Not a problem, until you get toward the maximum pressure end of the scale, the real magnums. In lieu of powders that require it, it's not about ignition but rather pressure.

I'm not sure what the point is, but all other things equal, for any given propellant charge, peak chamber pressure will be lower if ignited by a non-magnum primer.

In all events, tests by people I trust conclude that magnum primers are never needed for AA#9, nor for any load with H110 in the .327 Federal Magnum.
 
RKG, the point is that ATK/Federal designed the .327 Federal Magnum to run at a 45k PSI max pressure and use a small rifle primer due to the fact that the round simply generates MORE pressure than most (typical) handguns rounds operate at. The small rifle primer isn't (necessarily?!) wanted or needed for it's hotter/long flame properties but rather for it's thicker, stronger primer cup.

As the .30 Carbine is extremely similar (and also spec'd for a small rifle primer) and runs at 40,000 PSI max, the .327 Federal running an even higher pressure is loaded with a small rifle primer.

There is only one of the big-name ammo producers that has EVER made factory .327 Federal ammo, and that is ATK/CCI/Speer. And they have only ever used a small rifle primer.

What Buffalo Bore chooses to use? Or you choose to use? Or what I choose to use? Or what Brian Pearce chooses to use? That is whatever it is, I suppose, but the original specification for the cartridge by the folks that created it and the only original source from full spec factory ammo... uses a small rifle primer.

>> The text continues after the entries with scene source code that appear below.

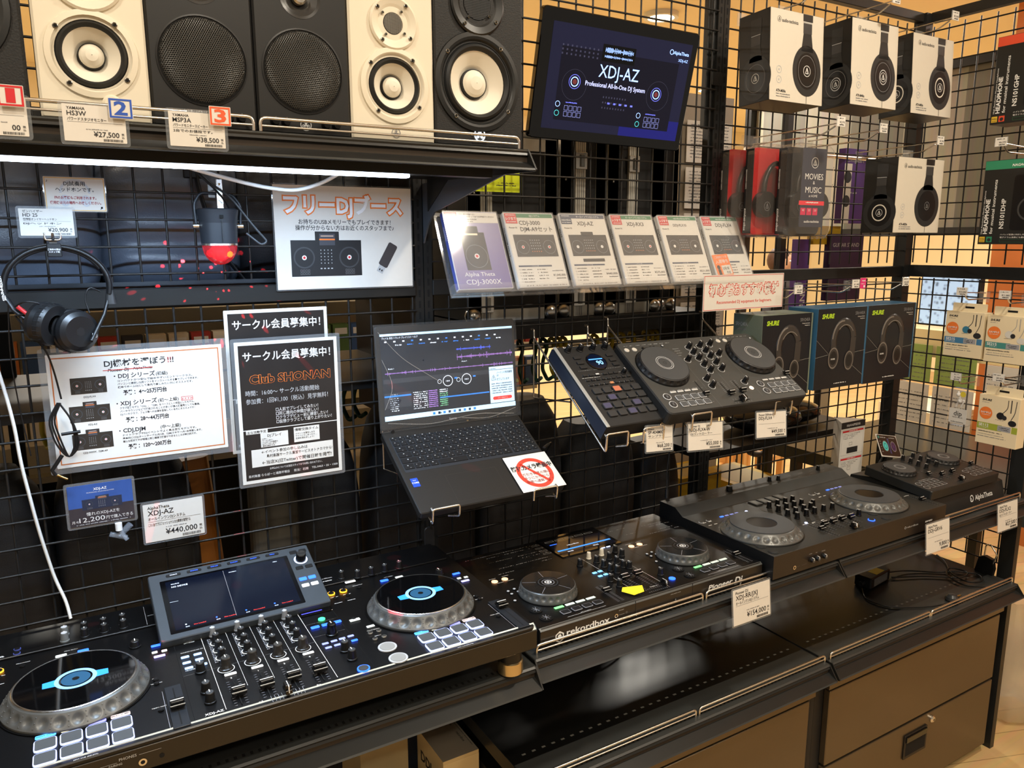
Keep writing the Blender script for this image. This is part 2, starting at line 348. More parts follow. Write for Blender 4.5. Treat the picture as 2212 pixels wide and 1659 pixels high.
# ---- base cabinets
cabm = M('cabinet_front', (104, 92, 74), .28, .7, noise=(3, .08));  # black fronts; the floor's tan reflection is put into their base colour
def cabinet(label, x0, x1, full):
    t = thing('base_cabinet', label, 'cabinet', (x0, 0, 0), group='floor-tinted black metal base cabinets'); W = x1-x0
    b = MB(); b.box(0, -.43, .03, W, -.02, .52, blk3); b.box(.02, -.40, 0, W-.02, -.04, .03, blk3); b.build('carcass', t)
    b = MB(); b.slab(.035, -.448, .505, W-.005, -.43, .555, cabm, .002) if 0 else b.box(.035, -.447, .50, W-.004, -.43, .525, cabm); b.build('top_rail', t)
    dr = MB(); dr.slab(.035, -.45, .276, W-.03, -.4305, .497, cabm, .003); o = dr.build('flap_door', t)
    dr = MB(); dr.slab(.035, -.45, .035, W-.03, -.4305, .268, cabm, .003); o = dr.build('drawer', t)
    if full:
        b = MB(); b.at(.535, -.452, .246, rx=90); b.lathe([(.011, -.002), (.011, .004), (.008, .007), (.004, .008)], chrome, 20); b.disc(.004, .008, steel, 12); b.rect(-.0008, -.003, .0008, .003, .0085, hole); b.build('lock', o)
        b = MB(); b.at(.40, -.4505, .155, rx=90); b.slab(0, 0, 0, .115, .08, .004, blk, .004); b.rect(.008, .01, .107, .07, .0042, hole); b.slab(.006, .055, .003, .109, .074, .008, blk2, .002); b.build('recessed_handle', o)
cabinet('floor-tinted black metal base cabinet at the bottom, left of the one with a lock', .832, 1.722, False)
cabinet('floor-tinted black metal base cabinet with a chrome lock and black recessed handle', 1.738, 2.642, True)
b = MB(); b.box(1.7225, -.43, 0, 1.7375, -.05, .60, blk3); b.build('side_panel', rack)

# ================================================================== monitor speakers
conew = M('cone_white', (228, 222, 206), .45); surr = M('surround', (24, 26, 28), .5); whit = M('speaker_white', (224, 216, 196), .45, noise=(60, .02)); spb = M('speaker_black', (22, 22, 22), .6, noise=(120, .35), bump=(400, .25))
spb2 = M('speaker_satin', (17, 17, 17), .45); ringb = M('waveguide_black', (22, 23, 23), .4); hexd = M('grille_back', (7, 7, 7), .9)
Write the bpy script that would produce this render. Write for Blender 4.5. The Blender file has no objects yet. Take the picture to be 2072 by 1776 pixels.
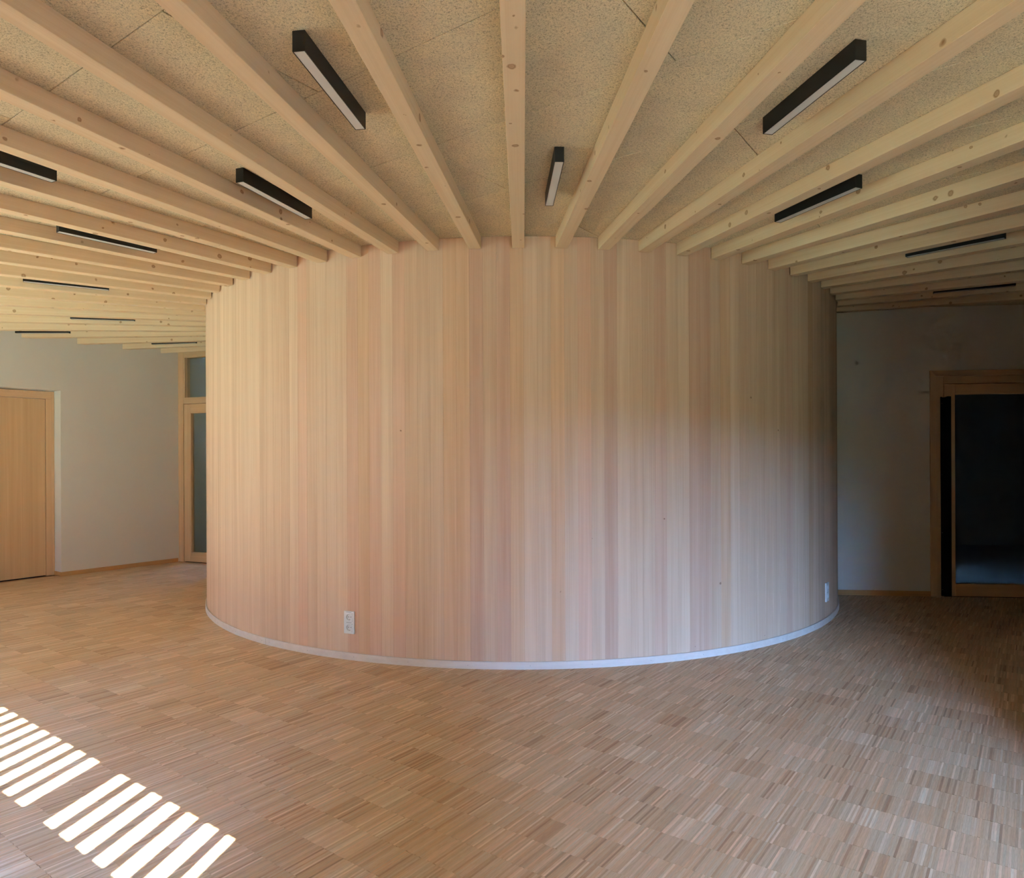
import bpy, bmesh, math, random
import numpy as np
from mathutils import Vector, Matrix

R_ = math.radians
SC = bpy.context.scene
COL = SC.collection
random.seed(7)
RNG = np.random.default_rng(11)

# ------------------------------------------------------------------ camera
CAM_H = 1.3862
cam_d = bpy.data.cameras.new('camera')
cam = bpy.data.objects.new('camera', cam_d)
COL.objects.link(cam)
cam.location = (0, 0, CAM_H)
cam.rotation_euler = (R_(90), R_(0.2462), 0)
cam_d.sensor_fit = 'HORIZONTAL'
cam_d.sensor_width = 36.0
cam_d.lens = 1420.2254 * 36.0 / 2072.0
cam_d.shift_x = (1036.0 - 1044.9707) / 2072.0
cam_d.shift_y = (920.875 - 888.0) / 2072.0
cam_d.clip_start = 0.05
SC.camera = cam

# ------------------------------------------------------------------ light
SUN_EL = 45.2
SUN_AZ = (0.151, 0.9885)            # horizontal travel direction of the sunlight
SUN_POWER = 74.0
SKY_COLOR = (0.23, 0.47, 0.97)
SKY_POWER = 200.0
SC.view_settings.view_transform = 'Standard'
SC.view_settings.look = 'None'
SC.view_settings.gamma = 1.0
SC.view_settings.use_curve_mapping = False
SC.view_settings.exposure = 0.25
SC.cycles.max_bounces = 10
SC.cycles.diffuse_bounces = 6
SC.cycles.glossy_bounces = 2
SC.cycles.transparent_max_bounces = 8
SC.cycles.use_adaptive_sampling = True
SC.cycles.adaptive_threshold = 0.08
SC.cycles.adaptive_min_samples = 20
SC.cycles.sample_clamp_indirect = 6.0
SC.cycles.caustics_reflective = False
SC.cycles.caustics_refractive = False

world = bpy.data.worlds.new('sky')
SC.world = world
world.use_nodes = True
bgn = world.node_tree.nodes['Background']
bgn.inputs['Color'].default_value = (*SKY_COLOR, 1)
bgn.inputs['Strength'].default_value = SKY_POWER

sun_d = bpy.data.lights.new('sun', 'SUN')
sun_d.energy = SUN_POWER
sun_d.angle = R_(0.28)
sun_d.color = (1.0, 0.90, 0.76)
sun = bpy.data.objects.new('sun', sun_d)
COL.objects.link(sun)
_ce = math.cos(R_(SUN_EL))
sun.rotation_euler = Vector((_ce*SUN_AZ[0], _ce*SUN_AZ[1], -math.sin(R_(SUN_EL)))).to_track_quat('-Z', 'Y').to_euler()
sun.location = (-1, -8, 7)

# ------------------------------------------------------------------ plan of the place
AX, AY = 0.0483, 7.7112             # axis of the round core
RW = 3.1612                         # face of its boards
RB = 3.1694                         # inner ends of the beams
ZB, ZC = 2.7262, 2.8073             # undersides of the beams and of the ceiling panels
UA = R_(53.49)
UD = Vector((math.sin(UA), -math.cos(UA)))    # along the window front
VD = Vector((math.cos(UA), math.sin(UA)))     # into the room
def uv(u, v):
    p = UD*u + VD*v
    return (p.x, p.y)
V_F = -0.6                          # window front
WA0 = UD * -9.117                   # origin on the left wall
C1 = WA0 + VD*4.802                 # inner corner of the left and back wall
ANG_B = -22.116
PR = Vector((3.16, 6.912)); ANG_R = -6.43
KC = (2.25, 2.60)
V_2 = -2.4                          # unseen bay window on the right, set back to even the sky light
U_BL, U_BR = 0.90, 4.90
G_ = uv(U_BR, V_2)
A0_ = uv(-9.117, V_F)
tB = Vector((math.cos(R_(ANG_B)), math.sin(R_(ANG_B))))
tR = Vector((math.cos(R_(ANG_R)), math.sin(R_(ANG_R))))
BE = C1 + tB*3.2
RE0 = PR - tR*1.0
RE1 = PR + tR*4.9
E1 = (RE1.x, 2.3)
ROOM = [tuple(C1), A0_, uv(U_BL, V_F), uv(U_BL, V_2), G_, KC, E1, tuple(RE1), tuple(RE0), tuple(BE)]

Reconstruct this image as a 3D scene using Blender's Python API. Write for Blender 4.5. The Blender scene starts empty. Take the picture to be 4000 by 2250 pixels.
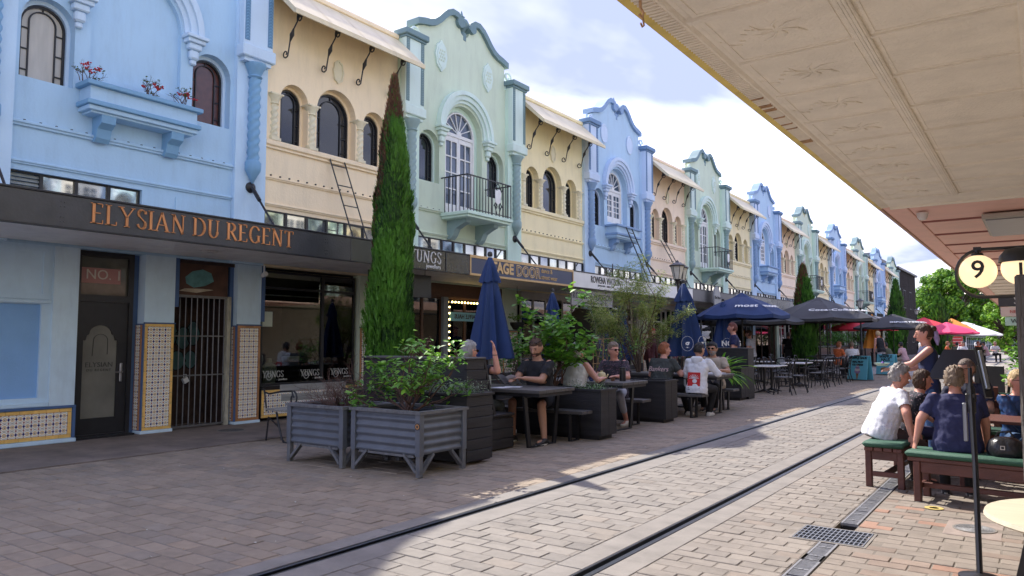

As long as we can agree on that and understand why that is... going forward with out own plans is acceptable as long as we know the risks.

Heck, on the load data for .327 Federal thread, I have been doing a lot of testing with extremely oddball bullets that also goes way, WAY outside the original design spec of the cartridge. ;)
 
OK, I interpreted Real Gun's comment addressed to the magnum vs. non-magnum issue.

The small rifle vs. small pistol issue is addressed in Pearce's article in Handload #294, at pages 31, 34.
 
The small rifle vs. small pistol issue

The issue is [small rifle] versus [small pistol magnum]. I don't think there can be much of a debate about whether small pistol is fine for loads that don't approach max pressure specs.